== MATERIAL PROVIDED ==
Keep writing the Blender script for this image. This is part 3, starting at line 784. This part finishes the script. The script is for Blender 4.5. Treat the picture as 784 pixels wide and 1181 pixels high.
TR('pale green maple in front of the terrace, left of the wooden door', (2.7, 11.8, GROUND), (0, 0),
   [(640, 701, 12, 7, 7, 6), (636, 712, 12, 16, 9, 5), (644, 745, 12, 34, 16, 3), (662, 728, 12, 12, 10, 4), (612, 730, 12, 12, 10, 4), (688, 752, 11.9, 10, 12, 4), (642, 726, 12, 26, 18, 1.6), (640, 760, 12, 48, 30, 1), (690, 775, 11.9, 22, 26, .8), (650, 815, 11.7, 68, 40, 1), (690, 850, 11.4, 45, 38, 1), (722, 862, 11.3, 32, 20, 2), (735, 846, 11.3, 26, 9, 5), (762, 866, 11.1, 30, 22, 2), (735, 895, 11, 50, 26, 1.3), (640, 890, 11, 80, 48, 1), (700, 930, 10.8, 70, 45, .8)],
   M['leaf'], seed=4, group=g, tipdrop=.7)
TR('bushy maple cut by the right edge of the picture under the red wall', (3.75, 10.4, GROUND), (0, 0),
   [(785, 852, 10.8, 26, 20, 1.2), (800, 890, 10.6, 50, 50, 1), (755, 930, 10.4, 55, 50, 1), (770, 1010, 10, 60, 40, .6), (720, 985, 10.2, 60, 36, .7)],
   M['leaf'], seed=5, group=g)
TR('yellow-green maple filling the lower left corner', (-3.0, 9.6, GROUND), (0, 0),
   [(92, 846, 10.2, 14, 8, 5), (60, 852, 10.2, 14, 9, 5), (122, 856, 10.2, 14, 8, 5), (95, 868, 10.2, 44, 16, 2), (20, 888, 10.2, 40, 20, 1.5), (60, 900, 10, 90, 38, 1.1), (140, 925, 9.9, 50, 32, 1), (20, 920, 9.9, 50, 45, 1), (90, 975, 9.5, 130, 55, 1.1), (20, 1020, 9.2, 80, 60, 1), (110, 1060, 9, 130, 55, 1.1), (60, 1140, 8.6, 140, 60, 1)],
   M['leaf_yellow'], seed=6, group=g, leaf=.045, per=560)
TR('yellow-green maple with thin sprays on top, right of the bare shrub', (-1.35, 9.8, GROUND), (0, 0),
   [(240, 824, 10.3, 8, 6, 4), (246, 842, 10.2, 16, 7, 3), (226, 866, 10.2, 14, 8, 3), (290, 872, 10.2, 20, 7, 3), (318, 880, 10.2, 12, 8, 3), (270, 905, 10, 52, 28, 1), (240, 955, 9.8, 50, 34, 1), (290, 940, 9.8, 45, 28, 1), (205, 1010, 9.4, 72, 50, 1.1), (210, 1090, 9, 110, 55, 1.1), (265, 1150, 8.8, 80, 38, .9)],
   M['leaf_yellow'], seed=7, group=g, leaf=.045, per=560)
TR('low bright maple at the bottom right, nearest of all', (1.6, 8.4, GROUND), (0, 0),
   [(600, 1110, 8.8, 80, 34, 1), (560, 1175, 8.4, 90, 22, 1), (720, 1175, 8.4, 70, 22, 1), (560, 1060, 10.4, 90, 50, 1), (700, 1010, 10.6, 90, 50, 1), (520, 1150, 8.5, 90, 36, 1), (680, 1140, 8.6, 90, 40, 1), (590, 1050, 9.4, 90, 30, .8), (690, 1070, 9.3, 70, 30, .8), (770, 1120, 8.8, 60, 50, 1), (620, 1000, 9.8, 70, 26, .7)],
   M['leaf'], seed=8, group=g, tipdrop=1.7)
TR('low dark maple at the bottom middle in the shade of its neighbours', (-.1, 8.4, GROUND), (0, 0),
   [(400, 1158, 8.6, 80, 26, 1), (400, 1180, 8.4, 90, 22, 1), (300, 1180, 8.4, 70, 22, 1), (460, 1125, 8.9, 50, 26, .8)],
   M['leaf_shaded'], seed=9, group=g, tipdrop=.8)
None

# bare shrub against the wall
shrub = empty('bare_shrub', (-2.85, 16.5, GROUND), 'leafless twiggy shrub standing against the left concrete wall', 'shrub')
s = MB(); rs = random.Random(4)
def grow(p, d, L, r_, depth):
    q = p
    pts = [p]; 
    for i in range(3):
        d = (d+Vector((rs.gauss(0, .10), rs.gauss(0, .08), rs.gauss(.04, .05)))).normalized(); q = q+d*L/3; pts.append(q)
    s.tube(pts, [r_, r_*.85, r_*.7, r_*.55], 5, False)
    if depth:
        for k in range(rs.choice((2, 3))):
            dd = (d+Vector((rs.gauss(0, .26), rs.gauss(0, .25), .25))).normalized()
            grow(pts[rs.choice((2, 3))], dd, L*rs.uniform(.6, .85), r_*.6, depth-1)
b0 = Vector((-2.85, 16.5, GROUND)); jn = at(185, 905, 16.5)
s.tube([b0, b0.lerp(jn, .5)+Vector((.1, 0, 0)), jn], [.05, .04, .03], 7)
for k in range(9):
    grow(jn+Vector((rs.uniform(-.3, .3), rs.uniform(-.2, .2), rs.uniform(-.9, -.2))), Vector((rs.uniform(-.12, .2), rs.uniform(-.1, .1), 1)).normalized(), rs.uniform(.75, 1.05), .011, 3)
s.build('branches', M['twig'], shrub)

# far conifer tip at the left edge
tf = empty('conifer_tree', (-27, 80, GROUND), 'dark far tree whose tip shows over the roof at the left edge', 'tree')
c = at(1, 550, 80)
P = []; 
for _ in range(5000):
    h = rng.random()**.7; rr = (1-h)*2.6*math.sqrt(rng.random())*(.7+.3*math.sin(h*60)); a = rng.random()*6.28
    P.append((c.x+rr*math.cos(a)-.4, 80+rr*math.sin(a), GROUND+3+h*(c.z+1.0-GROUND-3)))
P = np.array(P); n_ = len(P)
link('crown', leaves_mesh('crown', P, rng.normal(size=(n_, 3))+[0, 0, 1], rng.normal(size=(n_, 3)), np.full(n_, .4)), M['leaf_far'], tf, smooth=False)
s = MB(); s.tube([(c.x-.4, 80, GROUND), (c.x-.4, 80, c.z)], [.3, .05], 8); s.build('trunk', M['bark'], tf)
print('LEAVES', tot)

== GIVEN REQUEST ==
Your task is to transcribe the listing above in full, exactly as given.

== EXERCISE OUTPUT ==
Keep writing the Blender script for this image. This is part 3, starting at line 784. This part finishes the script. The script is for Blender 4.5. Treat the picture as 784 pixels wide and 1181 pixels high.
TR('pale green maple in front of the terrace, left of the wooden door', (2.7, 11.8, GROUND), (0, 0),
   [(640, 701, 12, 7, 7, 6), (636, 712, 12, 16, 9, 5), (644, 745, 12, 34, 16, 3), (662, 728, 12, 12, 10, 4), (612, 730, 12, 12, 10, 4), (688, 752, 11.9, 10, 12, 4), (642, 726, 12, 26, 18, 1.6), (640, 760, 12, 48, 30, 1), (690, 775, 11.9, 22, 26, .8), (650, 815, 11.7, 68, 40, 1), (690, 850, 11.4, 45, 38, 1), (722, 862, 11.3, 32, 20, 2), (735, 846, 11.3, 26, 9, 5), (762, 866, 11.1, 30, 22, 2), (735, 895, 11, 50, 26, 1.3), (640, 890, 11, 80, 48, 1), (700, 930, 10.8, 70, 45, .8)],
   M['leaf'], seed=4, group=g, tipdrop=.7)
TR('bushy maple cut by the right edge of the picture under the red wall', (3.75, 10.4, GROUND), (0, 0),
   [(785, 852, 10.8, 26, 20, 1.2), (800, 890, 10.6, 50, 50, 1), (755, 930, 10.4, 55, 50, 1), (770, 1010, 10, 60, 40, .6), (720, 985, 10.2, 60, 36, .7)],
   M['leaf'], seed=5, group=g)
TR('yellow-green maple filling the lower left corner', (-3.0, 9.6, GROUND), (0, 0),
   [(92, 846, 10.2, 14, 8, 5), (60, 852, 10.2, 14, 9, 5), (122, 856, 10.2, 14, 8, 5), (95, 868, 10.2, 44, 16, 2), (20, 888, 10.2, 40, 20, 1.5), (60, 900, 10, 90, 38, 1.1), (140, 925, 9.9, 50, 32, 1), (20, 920, 9.9, 50, 45, 1), (90, 975, 9.5, 130, 55, 1.1), (20, 1020, 9.2, 80, 60, 1), (110, 1060, 9, 130, 55, 1.1), (60, 1140, 8.6, 140, 60, 1)],
   M['leaf_yellow'], seed=6, group=g, leaf=.045, per=560)
TR('yellow-green maple with thin sprays on top, right of the bare shrub', (-1.35, 9.8, GROUND), (0, 0),
   [(240, 824, 10.3, 8, 6, 4), (246, 842, 10.2, 16, 7, 3), (226, 866, 10.2, 14, 8, 3), (290, 872, 10.2, 20, 7, 3), (318, 880, 10.2, 12, 8, 3), (270, 905, 10, 52, 28, 1), (240, 955, 9.8, 50, 34, 1), (290, 940, 9.8, 45, 28, 1), (205, 1010, 9.4, 72, 50, 1.1), (210, 1090, 9, 110, 55, 1.1), (265, 1150, 8.8, 80, 38, .9)],
   M['leaf_yellow'], seed=7, group=g, leaf=.045, per=560)
TR('low bright maple at the bottom right, nearest of all', (1.6, 8.4, GROUND), (0, 0),
   [(600, 1110, 8.8, 80, 34, 1), (560, 1175, 8.4, 90, 22, 1), (720, 1175, 8.4, 70, 22, 1), (560, 1060, 10.4, 90, 50, 1), (700, 1010, 10.6, 90, 50, 1), (520, 1150, 8.5, 90, 36, 1), (680, 1140, 8.6, 90, 40, 1), (590, 1050, 9.4, 90, 30, .8), (690, 1070, 9.3, 70, 30, .8), (770, 1120, 8.8, 60, 50, 1), (620, 1000, 9.8, 70, 26, .7)],
   M['leaf'], seed=8, group=g, tipdrop=1.7)
TR('low dark maple at the bottom middle in the shade of its neighbours', (-.1, 8.4, GROUND), (0, 0),
   [(400, 1158, 8.6, 80, 26, 1), (400, 1180, 8.4, 90, 22, 1), (300, 1180, 8.4, 70, 22, 1), (460, 1125, 8.9, 50, 26, .8)],
   M['leaf_shaded'], seed=9, group=g, tipdrop=.8)
None

# bare shrub against the wall
shrub = empty('bare_shrub', (-2.85, 16.5, GROUND), 'leafless twiggy shrub standing against the left concrete wall', 'shrub')
s = MB(); rs = random.Random(4)
def grow(p, d, L, r_, depth):
    q = p
    pts = [p]; 
    for i in range(3):
        d = (d+Vector((rs.gauss(0, .10), rs.gauss(0, .08), rs.gauss(.04, .05)))).normalized(); q = q+d*L/3; pts.append(q)
    s.tube(pts, [r_, r_*.85, r_*.7, r_*.55], 5, False)
    if depth:
        for k in range(rs.choice((2, 3))):
            dd = (d+Vector((rs.gauss(0, .26), rs.gauss(0, .25), .25))).normalized()
            grow(pts[rs.choice((2, 3))], dd, L*rs.uniform(.6, .85), r_*.6, depth-1)
b0 = Vector((-2.85, 16.5, GROUND)); jn = at(185, 905, 16.5)
s.tube([b0, b0.lerp(jn, .5)+Vector((.1, 0, 0)), jn], [.05, .04, .03], 7)
for k in range(9):
    grow(jn+Vector((rs.uniform(-.3, .3), rs.uniform(-.2, .2), rs.uniform(-.9, -.2))), Vector((rs.uniform(-.12, .2), rs.uniform(-.1, .1), 1)).normalized(), rs.uniform(.75, 1.05), .011, 3)
s.build('branches', M['twig'], shrub)

# far conifer tip at the left edge
tf = empty('conifer_tree', (-27, 80, GROUND), 'dark far tree whose tip shows over the roof at the left edge', 'tree')
c = at(1, 550, 80)
P = []; 
for _ in range(5000):
    h = rng.random()**.7; rr = (1-h)*2.6*math.sqrt(rng.random())*(.7+.3*math.sin(h*60)); a = rng.random()*6.28
    P.append((c.x+rr*math.cos(a)-.4, 80+rr*math.sin(a), GROUND+3+h*(c.z+1.0-GROUND-3)))
P = np.array(P); n_ = len(P)
link('crown', leaves_mesh('crown', P, rng.normal(size=(n_, 3))+[0, 0, 1], rng.normal(size=(n_, 3)), np.full(n_, .4)), M['leaf_far'], tf, smooth=False)
s = MB(); s.tube([(c.x-.4, 80, GROUND), (c.x-.4, 80, c.z)], [.3, .05], 8); s.build('trunk', M['bark'], tf)
print('LEAVES', tot)